The word patriarch best describes the late Joseph Scordato. An active member in his community and church, the father of eight, grandfather of 31 and great-grandfather of three died on Oct. 13 after a seven-year battle with vascular dementia. For his daughter, Mary Jo LeGrand of Rockford, sadness and uncertainty will be the theme of the Scordato family’s 2015 holidays.

Joseph Scordato with his parents

Joseph Scordato with his parents

“I don’t really know what to expect,” she said. “I think his death has meant different things to each of us and our families. I know he will be missed and there will be moments that will jog a memory of him … and the tears will come. I’ve heard that’s pretty common where something will touch your heart or mind in a way that it didn’t before.”

The nature of Scordato’s illness meant that he wasn’t able to be fully involved with his family’s holiday gatherings. Nonetheless, family members continued to treat him as their beloved father and grandfather.

“It’s been a while since my dad was an active participant in cooking the meal or getting the house cleaned, but we would always try to engage him in conversation or make a point to talk to him,” LeGrand said.

Continuing a family holiday tradition passed down from his parents, Scordato and his wife, Mary Sue would get together with their children and make Sicilian cannolis for Christmas.

“Everyone from our family would come and we would have a day where we would make dozens and dozens of cannolis. My brothers are all very talented cooks…and they would make the pizza and it would be a big, fun party with cannolis, pizzas and all sorts of good stuff,” LeGrand said.

The Scordato children are now the ones carrying on the family cannoli tradition as LeGrand’s brother Pete hosts the event at his house.

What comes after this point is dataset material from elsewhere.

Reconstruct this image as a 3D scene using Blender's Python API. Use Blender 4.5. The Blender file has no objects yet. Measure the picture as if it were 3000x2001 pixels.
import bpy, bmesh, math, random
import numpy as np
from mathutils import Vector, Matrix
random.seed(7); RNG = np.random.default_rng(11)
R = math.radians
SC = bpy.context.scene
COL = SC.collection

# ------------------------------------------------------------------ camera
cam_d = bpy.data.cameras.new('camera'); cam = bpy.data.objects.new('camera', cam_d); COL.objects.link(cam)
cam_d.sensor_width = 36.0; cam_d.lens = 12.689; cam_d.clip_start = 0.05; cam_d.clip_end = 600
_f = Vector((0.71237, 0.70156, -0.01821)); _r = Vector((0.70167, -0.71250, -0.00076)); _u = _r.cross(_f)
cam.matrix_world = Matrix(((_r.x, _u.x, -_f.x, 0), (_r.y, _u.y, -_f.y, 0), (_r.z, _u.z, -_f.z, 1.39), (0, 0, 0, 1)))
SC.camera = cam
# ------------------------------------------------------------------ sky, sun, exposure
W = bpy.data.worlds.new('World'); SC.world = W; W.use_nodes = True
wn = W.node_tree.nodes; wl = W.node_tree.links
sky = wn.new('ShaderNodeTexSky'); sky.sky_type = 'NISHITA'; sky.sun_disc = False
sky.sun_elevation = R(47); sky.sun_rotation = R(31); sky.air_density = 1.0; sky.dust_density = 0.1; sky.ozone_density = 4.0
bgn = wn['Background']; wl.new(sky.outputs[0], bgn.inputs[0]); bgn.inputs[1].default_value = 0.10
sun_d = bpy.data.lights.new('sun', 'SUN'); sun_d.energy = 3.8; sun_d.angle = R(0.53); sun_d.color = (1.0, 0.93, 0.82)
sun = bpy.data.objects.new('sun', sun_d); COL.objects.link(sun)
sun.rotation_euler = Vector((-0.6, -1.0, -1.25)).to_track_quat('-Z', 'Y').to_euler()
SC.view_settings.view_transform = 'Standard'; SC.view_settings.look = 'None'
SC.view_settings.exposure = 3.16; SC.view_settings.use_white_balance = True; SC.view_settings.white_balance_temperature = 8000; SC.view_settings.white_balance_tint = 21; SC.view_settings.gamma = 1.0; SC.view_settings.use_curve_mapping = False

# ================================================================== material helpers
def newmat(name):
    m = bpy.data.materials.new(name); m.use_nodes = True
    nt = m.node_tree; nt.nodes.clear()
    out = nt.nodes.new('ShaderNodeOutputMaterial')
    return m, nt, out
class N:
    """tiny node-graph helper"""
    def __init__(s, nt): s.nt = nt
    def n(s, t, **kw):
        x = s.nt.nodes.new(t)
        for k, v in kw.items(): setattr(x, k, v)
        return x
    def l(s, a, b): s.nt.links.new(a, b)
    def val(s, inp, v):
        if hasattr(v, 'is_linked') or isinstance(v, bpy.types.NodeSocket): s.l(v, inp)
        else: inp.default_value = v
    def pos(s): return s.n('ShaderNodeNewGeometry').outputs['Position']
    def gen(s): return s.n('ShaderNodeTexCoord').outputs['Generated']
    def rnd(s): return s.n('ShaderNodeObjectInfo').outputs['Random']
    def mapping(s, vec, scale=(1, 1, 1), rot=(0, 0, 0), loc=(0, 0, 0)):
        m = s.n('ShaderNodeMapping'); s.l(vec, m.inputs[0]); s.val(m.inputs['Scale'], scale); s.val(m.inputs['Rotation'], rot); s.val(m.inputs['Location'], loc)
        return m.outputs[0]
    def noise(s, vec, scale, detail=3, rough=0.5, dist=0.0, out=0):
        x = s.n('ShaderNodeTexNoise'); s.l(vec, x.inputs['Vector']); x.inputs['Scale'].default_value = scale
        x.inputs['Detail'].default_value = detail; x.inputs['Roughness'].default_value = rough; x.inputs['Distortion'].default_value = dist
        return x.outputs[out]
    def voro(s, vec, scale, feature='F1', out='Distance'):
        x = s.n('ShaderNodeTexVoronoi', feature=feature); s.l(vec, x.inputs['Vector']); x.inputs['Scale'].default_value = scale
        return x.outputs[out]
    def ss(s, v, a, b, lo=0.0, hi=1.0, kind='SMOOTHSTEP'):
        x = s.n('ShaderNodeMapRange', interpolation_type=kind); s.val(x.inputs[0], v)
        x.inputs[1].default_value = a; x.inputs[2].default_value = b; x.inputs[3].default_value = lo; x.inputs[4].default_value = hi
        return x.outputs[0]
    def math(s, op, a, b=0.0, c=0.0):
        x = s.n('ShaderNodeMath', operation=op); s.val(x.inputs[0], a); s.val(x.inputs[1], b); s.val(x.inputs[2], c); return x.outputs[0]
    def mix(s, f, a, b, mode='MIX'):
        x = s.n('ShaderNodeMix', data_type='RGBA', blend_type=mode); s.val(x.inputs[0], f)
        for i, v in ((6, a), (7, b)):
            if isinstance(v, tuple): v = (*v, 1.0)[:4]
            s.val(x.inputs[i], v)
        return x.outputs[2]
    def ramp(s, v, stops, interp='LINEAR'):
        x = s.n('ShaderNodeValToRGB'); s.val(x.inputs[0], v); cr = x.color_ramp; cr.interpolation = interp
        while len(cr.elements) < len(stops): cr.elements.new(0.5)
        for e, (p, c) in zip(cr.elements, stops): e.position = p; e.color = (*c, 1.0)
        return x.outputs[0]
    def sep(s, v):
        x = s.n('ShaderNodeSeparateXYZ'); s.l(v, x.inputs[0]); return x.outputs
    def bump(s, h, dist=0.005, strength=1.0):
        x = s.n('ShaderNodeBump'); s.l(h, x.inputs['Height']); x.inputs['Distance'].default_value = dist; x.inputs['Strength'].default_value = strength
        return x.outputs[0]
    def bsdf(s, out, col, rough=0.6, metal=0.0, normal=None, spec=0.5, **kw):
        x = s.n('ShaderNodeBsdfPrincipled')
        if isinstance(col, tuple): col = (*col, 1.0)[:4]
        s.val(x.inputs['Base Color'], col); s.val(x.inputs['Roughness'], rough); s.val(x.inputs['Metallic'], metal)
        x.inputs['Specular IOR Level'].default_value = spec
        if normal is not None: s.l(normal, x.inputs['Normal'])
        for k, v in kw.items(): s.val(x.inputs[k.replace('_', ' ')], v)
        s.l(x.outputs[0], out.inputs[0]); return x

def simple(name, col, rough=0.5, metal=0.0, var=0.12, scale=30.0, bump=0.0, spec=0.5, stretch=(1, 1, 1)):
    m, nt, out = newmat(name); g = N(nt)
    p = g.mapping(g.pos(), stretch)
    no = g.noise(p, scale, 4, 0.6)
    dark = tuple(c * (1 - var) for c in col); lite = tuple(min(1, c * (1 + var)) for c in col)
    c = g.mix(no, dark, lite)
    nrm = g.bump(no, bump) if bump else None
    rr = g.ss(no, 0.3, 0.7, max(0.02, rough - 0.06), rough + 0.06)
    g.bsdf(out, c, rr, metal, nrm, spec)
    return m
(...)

“Last year, we did not have our ‘cannoli day’ because Dad was in skilled care and it was hard to think about doing that without him,” she said. “This year … we’ll have our day on a smaller scale in kind of a remembrance of him. Next year, we’re set to have the celebration where we get together and all of our family comes. Maybe it will be a little easier after some of the scars of his death have healed.”

The death of a loved one, young or old, is one of the most emotionally difficult experiences one can undergo. As the Lotko and Scordato families have learned, the best way to honor a deceased family member is to find meaningful ways for their legacy to live on. Whether at the holidays or every day, the path to handling grief is best traveled one step at a time, “I don’t think it’s gotten harder, I don’t think it’s gotten easier,” Joanne said.

“The cruel thing about life is that life goes on, death is part of life and life takes on a ‘different normal’,” Andy said. “But to us, Kari has always been there. That has not changed.”

“We both live from this day forward,” Joanne said. “There’s nothing you can do, nothing you can change; and you have faith that God will get you through it.”